Robert Hahn of the AEI-Brookings Joint Center and Timothy Tardiff begin their paper with a review of the recent work on the effects of information and technology (IT) on productivity growth. They then contrasted two views of the effects of regulation on broadband: the “good-for-growth” view and the view that regulation retards innovation and growth. They then turn to a review of earlier case studies drawn from the communications sector to distinguish between these two approaches, concluding that the latter view is likely to be the correct one. Finally, they review recent estimates of the likely value of full deployment of broadband, particularly a study undertaken by Robert Crandall and Charles Jackson. They were unable, however, to test the validity of this forecast.

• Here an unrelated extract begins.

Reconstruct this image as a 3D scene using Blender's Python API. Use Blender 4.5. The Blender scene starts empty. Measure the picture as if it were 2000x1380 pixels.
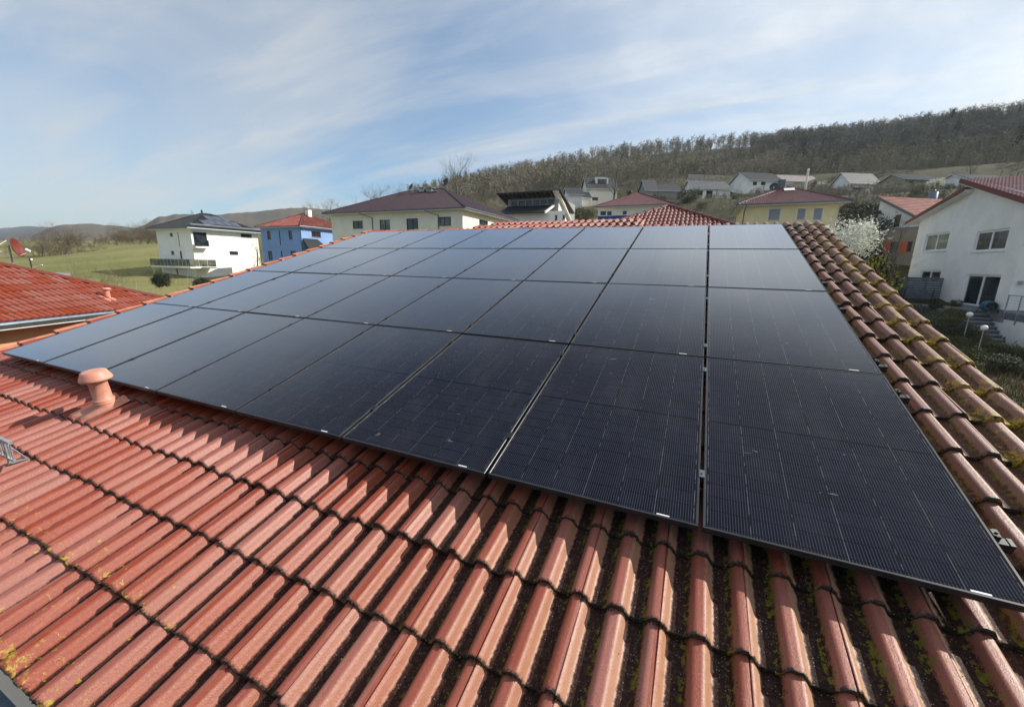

In his discussion of these papers, Jeffrey Rohlfs pointed out that many of the recent estimates of the effects of IT on productivity growth may be overstated due to excessive adjustments of output for quality change. He agreed with Goolsbee that any attempt to estimate the value of broadband in the future depends very much on the form of the demand function being used.

Robert Crandall observed that Goolsbee’s results are based on very old data--two years is a long time in the history of broadband. Crandall also pointed out that neither Goolbsee or Hahn-Tardiff have attempted to gauge the “network effects” from greater broadband penetration. Turning to the subsidy issue, Crandall suggested that Goolsbee should take into account the welfare costs of raising the subsidy monies. Universal service policies are very costly because they “tax” price-sensitive services. Finally, Crandall suggested that the regulatory lessons that are relevant to the current broadband debate should be drawn from the transportation sector, because ICC regulation of transportation responded to competitors' complaints about their rivals’ new services or rate reductions rather than to price increases.